Groupthink: The Human Evolutionary Superpower?

What if the origins of human reasoning have nothing to do with truth-seeking, objectivity, or scientific accuracy?

I recently listened to a lecture, A New Theory of Human Understanding, by Hugo Mercier. In the talk, he discusses the research and findings behind his new book, The Enigma of Reason.

It all starts with a question: how and why did human beings acquire the ability to reason? The standard answer is that reason exists to assist with decision making. We assume that reason emerged under selective pressure favouring smartness. It’s survival of the most accurate! The ‘fittest’ are those most adapted to figuring out what is real and true about the world. As a Darwinian explanation, this seems reasonable enough.

Or is it?

With his colleague Dan Sperber, Mercier proposes a counter hypothesis: what if the original function of reason was not to make ‘right’ or ‘correct’ predictions or observations about the world, but to convince other people to think or act differently?

If you want someone else to do something, walking up to them and barking an order is highly ineffective. Even if commanding from a hierarchical position of authority, you still accept that influencing the actions of another human is a nuanced affair. To change what someone does, you have to change something about the way they think. You have to give them an insight into why your idea is a good idea. They need to buy it. Trust is crucial. In short, even the simplest act of influencing another person requires you to reason with them.

In this account, reason emerges primarily to serve a social function. The original, adaptive purpose of reason was not to reach correct and factual conclusions about the world but to convince one another about our ideas — beliefs about how we should organize, behave, and work together. For Mercier, this theory goes a long way to explaining why our reasoning is so prone to bias and groupthink. Reason evolved socially, not by solitary philosophers roaming around and coming up with scientifically factual observations about the world. (The practice of intentional, self-aware objectivity is only a particular ‘use case’ for reason that develops far down the evolutionary line.)

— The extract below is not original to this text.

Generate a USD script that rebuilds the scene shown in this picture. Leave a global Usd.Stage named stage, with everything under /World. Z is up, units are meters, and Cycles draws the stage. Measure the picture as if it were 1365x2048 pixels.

This social model for the evolutionary origin of reason goes a long to explaining why we tend to strongly favour what we already believe and why we excel at using reason to justify our prejudice and bias. After all, if the original purpose of ‘reason 1.0’ was to enable us to function and communicate as a group, we should not be unsurprised that our capacity to self-organize around ideas far outperforms our devotion to sober, detached analysis. In evolutionary terms, group inclusion equals survival, making group identity primal and paramount.

Consider the modern implications. For instance, we might look at the concept of ‘conclusive evidence‘ itself as a socially constructed and group-dependent cognitive framework: using evidence to make decisions is only an effective strategy to the extent that you are part of a group that shares your convictions about evidence in the first place.

The ramifications of Mercier and Sperber’s theory are significant. It invites us to critically rethink what it even means ‘to reason with someone’ in the first place. To suppose that presenting another person ‘with the facts’ is a coherent strategy for changing their minds is, perhaps, a mythology its own.